Imagine the close interlacing, the often staggering contrapuntal eruptions, of Beethoven’s late string quartets translated onto a vast scale, and you have the structural gist and expressive concentration of the Missa Solemnis. So it was with Muti’s unfolding of the work, splendor upon spiritual splendor: Just as the first declamatory chords of the “Kyrie” established the precision and integration of orchestra and chorus, the fugal episodes of the “Gloria” generated a cosmic upheaval of pyrotechnical brilliance — an affirmation of spirit enmeshed in a display of immense intellectual potency.
It is in the “Gloria” that Beethoven transfigures the Mass from the narrows of specific religious faith to the greater embrace of the human condition, by shifting the expressive context from church service to the quotidian stage. The Chicago Symphony Chorus became the voice of everyman, the player who acts and strives and labors and suffers. The urgency and power the chorus brought to the crowning fugue, “In gloria Dei patris,” bespoke both Muti’s seamless integration of the vocal and orchestral strands and the preparatory hand of guest choral director Donald Palumbo, who holds that post with the Metropolitan Opera.
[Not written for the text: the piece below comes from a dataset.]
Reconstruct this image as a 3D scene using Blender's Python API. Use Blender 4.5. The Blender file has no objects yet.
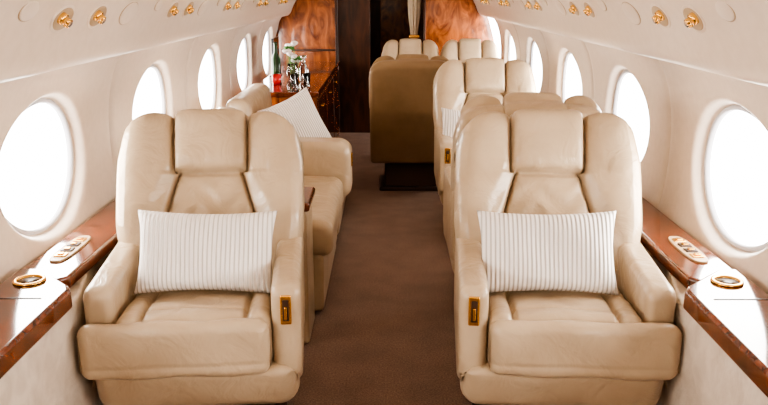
import bpy, math, random
from mathutils import Vector, Matrix
random.seed(3)
S=bpy.context.scene
D2R=math.radians
# ------------------------------------------------------------ materials
def mat(name,col,rough=.5,metal=0,coat=0,spec=.5):
    m=bpy.data.materials.new(name); m.use_nodes=True
    b=m.node_tree.nodes['Principled BSDF']
    b.inputs['Base Color'].default_value=(*col,1); b.inputs['Roughness'].default_value=rough
    b.inputs['Metallic'].default_value=metal; b.inputs['Coat Weight'].default_value=coat
    b.inputs['Coat Roughness'].default_value=.05
    b.inputs['Specular IOR Level'].default_value=spec
    return m
def nodes(m): return m.node_tree.nodes, m.node_tree.links, m.node_tree.nodes['Principled BSDF']
def noise_mat(name,c1,c2,scale,rough=.5,bump=.1,detail=4,dist=0,coat=0,stretch=(1,1,1),bdist=.01,bscale=None,p=(.35,.65),bdistort=0):
    m=mat(name,c1,rough,coat=coat); n,l,b=nodes(m)
    tc=n.new('ShaderNodeTexCoord'); mp=n.new('ShaderNodeMapping'); mp.inputs['Scale'].default_value=stretch
    l.new(tc.outputs['Object'],mp.inputs[0])
    t=n.new('ShaderNodeTexNoise'); t.inputs['Scale'].default_value=scale; t.inputs['Detail'].default_value=detail; t.inputs['Distortion'].default_value=dist
    l.new(mp.outputs[0],t.inputs['Vector'])
    r=n.new('ShaderNodeValToRGB'); r.color_ramp.elements[0].position=p[0]; r.color_ramp.elements[1].position=p[1]
    r.color_ramp.elements[0].color=(*c1,1); r.color_ramp.elements[1].color=(*c2,1)
    l.new(t.outputs['Fac'],r.inputs[0]); l.new(r.outputs[0],b.inputs['Base Color'])
    if bump:
        t2=n.new('ShaderNodeTexNoise'); t2.inputs['Scale'].default_value=bscale or scale; t2.inputs['Detail'].default_value=4; t2.inputs['Distortion'].default_value=bdistort
        l.new(mp.outputs[0],t2.inputs['Vector'])
        bp=n.new('ShaderNodeBump'); bp.inputs['Strength'].default_value=bump; bp.inputs['Distance'].default_value=bdist
        l.new(t2.outputs['Fac'],bp.inputs['Height']); l.new(bp.outputs[0],b.inputs['Normal'])
    return m
LEA=noise_mat('leather_cream',(.45,.340,.228),(.52,.405,.280),6,.28,.8,bdist=.012,bscale=10,bdistort=.8)
LEA2=noise_mat('leather_tan_shaded',(.22,.14,.07),(.27,.175,.095),6,.45,.3,bdist=.01,bscale=9)  # darker tan seat leather, shade from the window light put into its colour
WALLM=noise_mat('wall_vinyl',(.64,.54,.45),(.67,.57,.48),40,.42,.05,bdist=.002,bscale=300)
CEILM=noise_mat('ceiling_vinyl',(.66,.55,.45),(.69,.58,.48),30,.32,.03,bdist=.002,bscale=300)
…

All that said, one might argue that the musical and dramatic core of the Missa Solemnis is the towering “Credo,” running some 20 minutes and spreading the musical wealth from strings to woodwinds and brass, from chorus to soloists. That last contingent was yet another great strength of this production: soprano Erin Morley, mezzo-soprano Alisa Kolosova, tenor Giovanni Sala and bass-baritone Kyle Ketelsen. These four finely matched voices underscored the conviction of Beethoven’s music as a common cry of the human heart in the daunting vastness of life.
The “Sanctus” introduces a fifth solo voice, a single violin whose gentle singing seems to buoy the entire movement. CSO concertmaster Robert Chen offered radiant playing through this expansive and gentle episode, as indeed the full orchestra did in the ensuring prelude that leads into the “Benedictus.” The closing “Agnus Dei” again found Muti, the master of opera, observing wise and heightening restraint as this drama wound down to its last chorused appeal of “Dona nobis pacem.”
While it rounded out Muti’s directorship, this magnificent Missa Solemnis was by no means Muti’s last hurrah at Orchestra Hall. He was not named Music Director Emeritus for nothing. He will be on the podium in September to open the Chicago Symphony’s 2023-24 season, then lead the orchestra in concerts on consecutive nights at Carnegie Hall in October to open that season. In January 2024 Muti will take the CSO on a three-week European tour. He has a further six-week engagement with the orchestra in 2024-25, most or all of which he will spend at Orchestra Hall.
By then, Muti will be nearly 84 years old, whatever that means. He’s still capable of leaping off the podium in an expressive transport. And, of course, the irrepressible maestro is now the Chicago Symphony Orchestra’s Music Director Emeritus…for Life.